INTERNATIONAL SYMPOSIUM: UNDERSTANDING BACH'S B-MINOR MASS

Belfast, 2-4 November 2007


Abstract

Performing Bach’s B-minor Mass: Some Notes by Heinrich Schenker

Jan-Piet Knijff

(Queens College and Purchase College, USA)

On 27 October 1926, Heinrich Schenker—widely regarded as the most influential music theorist of the twentieth century—attended a performance in Vienna of Bach’s B-Minor Mass by the Berlin Singakademie conducted by Georg Schumann. The next day, Schenker recorded some of his thoughts on the performance in a review-essay, the manuscript of which is now part of the Oster Collection at the New York Public Library. The Oster Collection also contains some voice-leading graphs by Schenker of excerpts from the Mass. The essay was apparently intended as an aide de mémoire for Schenker’s projected book on performance (as is evident from the earmark “Vortrag”), but neither the essay nor the graphs have ever been published.

Although Schenker discussed aspects from the B-Minor Mass in Kontrapunkt (1910) and later in Der freie Satz (1935), the 1926 essay and graphs are by far his largest contribution to the study of the work. They shed important light on Schenker’s ideas on performance in general and Bach performance in particular. Some of these ideas are confirmed by Schenker’s comments on Bach interpretations of other noted performers, such as Pablo Casals, Wilhelm Furtwängler, and Karl Straube. Schenker’s ideas on dynamics in Bach—in which dynamics (including crescendo and diminuendo) are based on aspects of harmony and voice leading—are found not only in the review-essay but also in his published essay on Bach’s Sonata in C Major for Violin Solo in Das Meisterwerk in der Musik I (1925).
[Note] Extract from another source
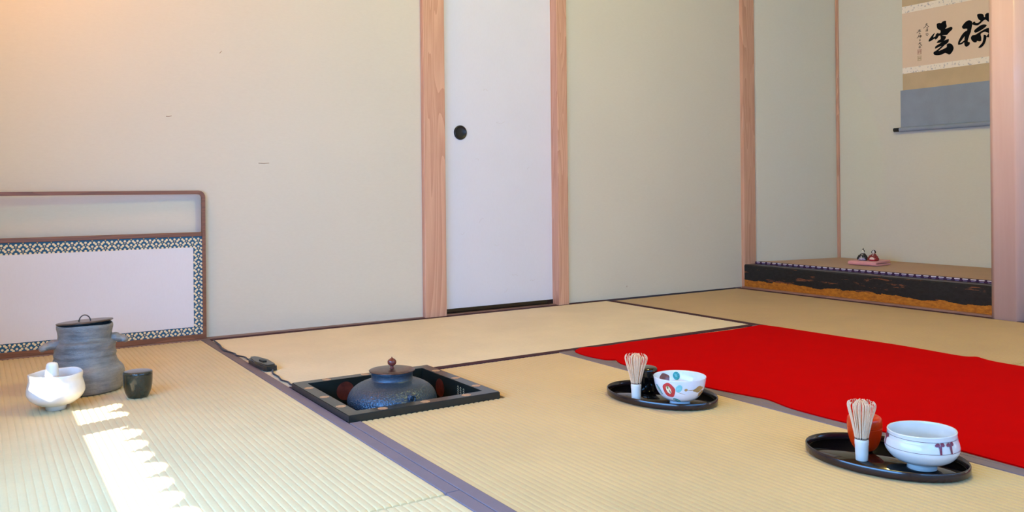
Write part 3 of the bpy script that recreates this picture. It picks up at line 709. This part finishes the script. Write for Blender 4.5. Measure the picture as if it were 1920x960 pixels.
# flower bowl
p1 = [(0.0, 0.004), (0.020, 0.004), (0.0225, 0.0), (0.0258, 0.0), (0.0255, 0.0095), (0.0270, 0.0115)]+smooth_prof([(0.036, 0.0145), (0.048, 0.023), (0.0575, 0.037), (0.0630, 0.053), (0.0660, 0.0715)], 6)+[(0.0655, 0.0724), (0.0645, 0.0715)]
inn = smooth_prof([(0.0645, 0.0715), (0.0612, 0.053), (0.0555, 0.038), (0.045, 0.0245), (0.025, 0.0165), (0.0, 0.0145)], 6)
bo = thing('tea_bowl', 'white porcelain tea bowl painted with a red flower and teal leaves', 'tea bowl', (0.7548, -1.716, 0.006), 0)
bm = B(); lathe(bm, p1+inn[1:], 96)
va_ = math.atan2(-3.2859+1.716, -0.7515-0.7548); D = math.radians
outer = p1; inner_p = inn
def dO(deg, z, pts, mi): decal(bm, outer[3:], va_+D(deg), z, pts, mi)
def dI(deg, z, pts, mi): decal(bm, inner_p, va_+PI+D(deg), z, pts, mi, inner=True)
dO(-26, 0.047, ell(0.0165, 0.0190, 0.25, 30, wav=0.04), 3)
decal(bm, outer[3:], va_+D(-26), 0.048, ell(0.0062, 0.0105, 0.35, 16), 5, 0.0006)
decal(bm, outer[3:], va_+D(-28), 0.054, ell(0.0026, 0.0042, 0.2, 12, wav=0.25), 6, 0.0008)
decal(bm, outer[3:], va_+D(-23), 0.044, ell(0.0012, 0.0060, 0.35, 10), 4, 0.0009)
dO(-57, 0.044, ell(0.0050, 0.0140, 0.55), 1); dO(-2, 0.053, ell(0.0075, 0.0105, -0.5), 2); dO(-9, 0.020, ell(0.0095, 0.0048, -0.5), 1)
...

Although Schenker may later have abandoned the idea of a specific dynamic structure being suggested by the music itself (as Charles Burkhardt has suggested), it was clearly an important characteristic of his musical thinking in the mid-1920s.

While some of Schenker’s criticisms concern only the performance he witnessed in Vienna, many of his remarks about tempo, dynamics, structure, and balance can be as helpful to understanding the B-Minor Mass today as they might have been in the 1920s.